**Work instructions:** Return each line containing the string "this".

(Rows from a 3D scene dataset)
* * *

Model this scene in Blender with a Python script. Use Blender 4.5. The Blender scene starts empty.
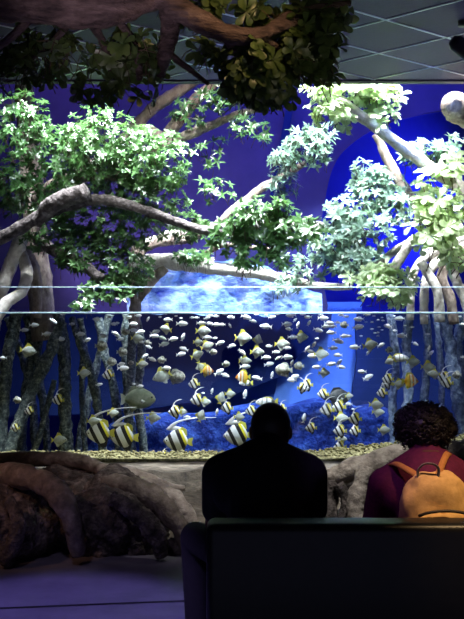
import bpy, bmesh, math, random
from mathutils import Vector, Matrix, noise
R = random.Random(11)
sc = bpy.context.scene
COL = sc.collection
F, CX, HY, CZ = 970.0, 232.0, 290.0, 1.6

def P(px, py, d):
    """a point seen at pixel (px, py) at distance d, in metres"""
    return Vector(((px - CX) * d / F, d, CZ - (py - HY) * d / F))

# ------------------------------------------------------------------ materials
def lin(c):
    return tuple((x / 12.92 if x <= .04045 else ((x + .055) / 1.055) ** 2.4) for x in c)

def mat_base(name, col, rough=.6, metal=0.0, spec=.5):
    m = bpy.data.materials.new(name); m.use_nodes = True
    b = m.node_tree.nodes['Principled BSDF']
    b.inputs['Base Color'].default_value = (*col, 1)
    b.inputs['Roughness'].default_value = rough
    b.inputs['Metallic'].default_value = metal
    b.inputs['Specular IOR Level'].default_value = spec
    return m

def noisy(name, cols, scale=8, rough=.75, bump=.4, stretch=(1, 1, 1), detail=6, dist=.02, spec=.3, metal=0, bscale=None):
    """mottled material: a noise through a colour ramp, with bump"""
    m = mat_base(name, cols[0], rough, metal, spec)
    nt = m.node_tree; b = nt.nodes['Principled BSDF']
    tc = nt.nodes.new('ShaderNodeTexCoord'); mp = nt.nodes.new('ShaderNodeMapping')
    mp.inputs['Scale'].default_value = stretch
    nt.links.new(tc.outputs['Object'], mp.inputs['Vector'])
    n = nt.nodes.new('ShaderNodeTexNoise'); n.inputs['Scale'].default_value = scale
    n.inputs['Detail'].default_value = detail; n.inputs['Roughness'].default_value = .65
    nt.links.new(mp.outputs['Vector'], n.inputs['Vector'])
    r = nt.nodes.new('ShaderNodeValToRGB')
    els = r.color_ramp.elements
    els[0].position = .3; els[1].position = .72
    els[0].color = (*cols[0], 1); els[1].color = (*cols[-1], 1)
    for i, c in enumerate(cols[1:-1]):
        e = els.new(.3 + .42 * (i + 1) / (len(cols) - 1)); e.color = (*c, 1)
    nt.links.new(n.outputs['Fac'], r.inputs['Fac'])
    nt.links.new(r.outputs['Color'], b.inputs['Base Color'])
    if bump:
        n2 = nt.nodes.new('ShaderNodeTexNoise'); n2.inputs['Scale'].default_value = bscale or scale * 2.5
        n2.inputs['Detail'].default_value = 8
        nt.links.new(mp.outputs['Vector'], n2.inputs['Vector'])
        bp = nt.nodes.new('ShaderNodeBump'); bp.inputs['Strength'].default_value = bump
        bp.inputs['Distance'].default_value = dist
        nt.links.new(n2.outputs['Fac'], bp.inputs['Height'])
        nt.links.new(bp.outputs['Normal'], b.inputs['Normal'])
    return m

def leaf_mat(name, c0, c1, rough=.35, trans=.25):
    m = noisy(name, [c0, c1], 14, rough, 0, spec=.9)
    nt = m.node_tree; b = nt.nodes['Principled BSDF']; out = nt.nodes['Material Output']
    t = nt.nodes.new('ShaderNodeBsdfTranslucent'); t.inputs['Color'].default_value = (c1[0] * 1.1, c1[1] * 1.2, c1[2] * .7, 1)
    mx = nt.nodes.new('ShaderNodeMixShader'); mx.inputs[0].default_value = trans
    nt.links.new(b.outputs[0], mx.inputs[1]); nt.links.new(t.outputs[0], mx.inputs[2])
    nt.links.new(mx.outputs[0], out.inputs['Surface'])
    return m

def clear_mat(name, ior, tint, rough=0.0, wave=0.0, scale=6, refl=(1, 1, 1)):
    """clear sheet: fresnel reflection over transmission"""
    m = bpy.data.materials.new(name); m.use_nodes = True
    nt = m.node_tree; nt.nodes.clear()
    out = nt.nodes.new('ShaderNodeOutputMaterial')
    tr = nt.nodes.new('ShaderNodeBsdfTransparent'); tr.inputs['Color'].default_value = (*tint, 1)
    gl = nt.nodes.new('ShaderNodeBsdfGlossy'); gl.inputs['Roughness'].default_value = rough
    gl.inputs['Color'].default_value = (*refl, 1)
    fr = nt.nodes.new('ShaderNodeFresnel'); fr.inputs['IOR'].default_value = ior
    mx = nt.nodes.new('ShaderNodeMixShader')
    nt.links.new(fr.outputs[0], mx.inputs[0]); nt.links.new(tr.outputs[0], mx.inputs[1]); nt.links.new(gl.outputs[0], mx.inputs[2])
    nt.links.new(mx.outputs[0], out.inputs['Surface'])
    if wave:
        n = nt.nodes.new('ShaderNodeTexNoise'); n.inputs['Scale'].default_value = scale
        tc = nt.nodes.new('ShaderNodeTexCoord'); nt.links.new(tc.outputs['Object'], n.inputs['Vector'])
        bp = nt.nodes.new('ShaderNodeBump'); bp.inputs['Strength'].default_value = wave; bp.inputs['Distance'].default_value = .01
        nt.links.new(n.outputs['Fac'], bp.inputs['Height'])
        nt.links.new(bp.outputs['Normal'], gl.inputs['Normal'])
    return m

# ------------------------------------------------------------------ objects
def tag(o, label=None, cat=None, group=None, kind=None):
    if label: o['label'] = label
    if cat: o['category'] = cat
    if group: o['group'] = group
    if kind: o['kind'] = kind
    return o

ABS = {}
def empty(name, loc=(0, 0, 0), label=None, cat=None, group=None):
    o = bpy.data.objects.new(name, None); COL.objects.link(o)
    o.location = loc; o.empty_display_size = .1; ABS[o.name] = Vector(loc)
    return tag(o, label, cat, group)

def build(name, V, Fc, mats, parent=None, smooth=True, idx=None):
    """link ONE mesh; vertices in world coordinates, stored relative to the parent"""
    off = ABS[parent.name] if parent is not None else Vector((0, 0, 0))
    me = bpy.data.meshes.new(name)
    me.from_pydata([tuple(Vector(v) - off) for v in V], [], Fc)
    if not isinstance(mats, (list, tuple)): mats = [mats]
    for m in mats: me.materials.append(m)
    if idx: me.polygons.foreach_set('material_index', idx)
    if smooth: me.polygons.foreach_set('use_smooth', [True] * len(me.polygons))
    me.update()
    o = bpy.data.objects.new(name, me); COL.objects.link(o)
    if parent is not None: o.parent = parent
    ABS[o.name] = off
    return o

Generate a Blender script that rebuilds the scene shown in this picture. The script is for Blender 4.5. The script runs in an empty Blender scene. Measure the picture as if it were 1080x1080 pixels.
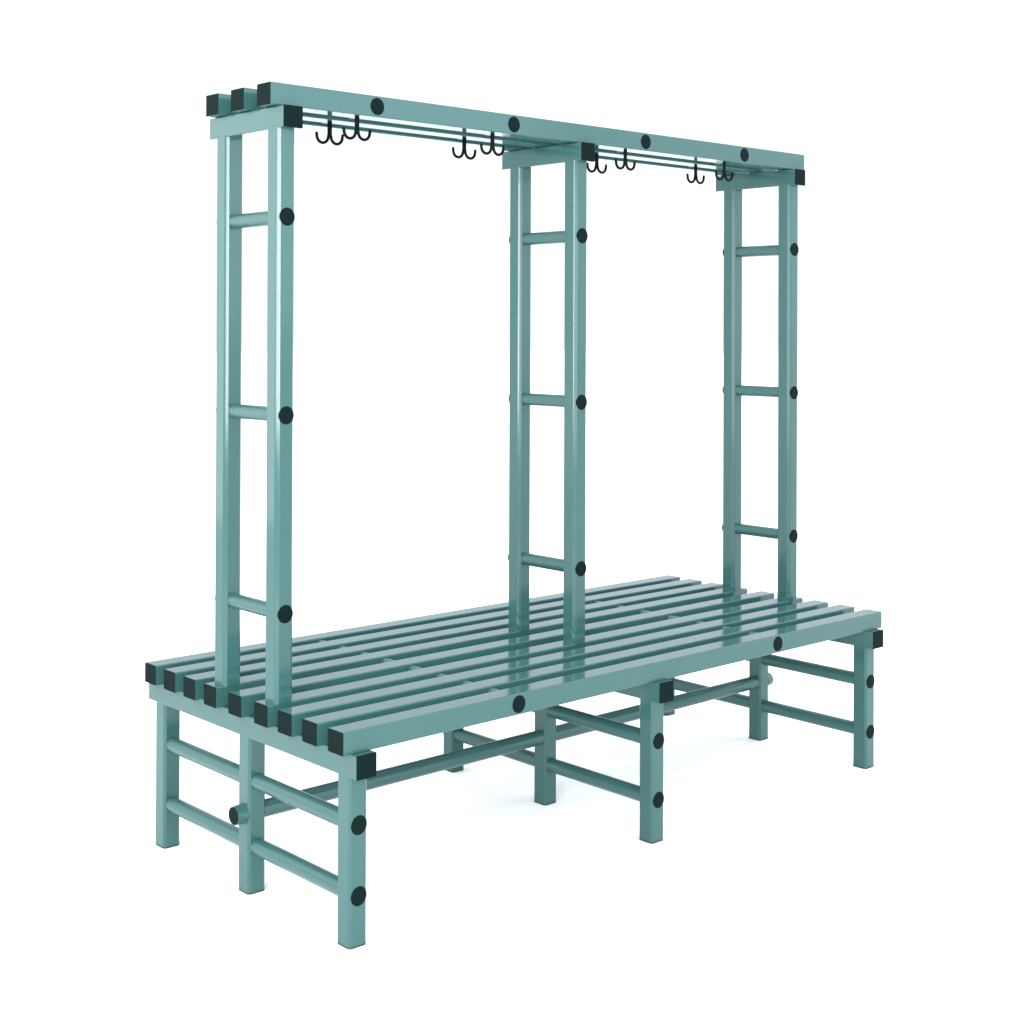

* * *

**Problem solution:**
Model this scene in Blender with a Python script. Use Blender 4.5. The Blender scene starts empty.
Generate a Blender script that rebuilds the scene shown in this picture. The script is for Blender 4.5. The script runs in an empty Blender scene. Measure the picture as if it were 1080x1080 pixels.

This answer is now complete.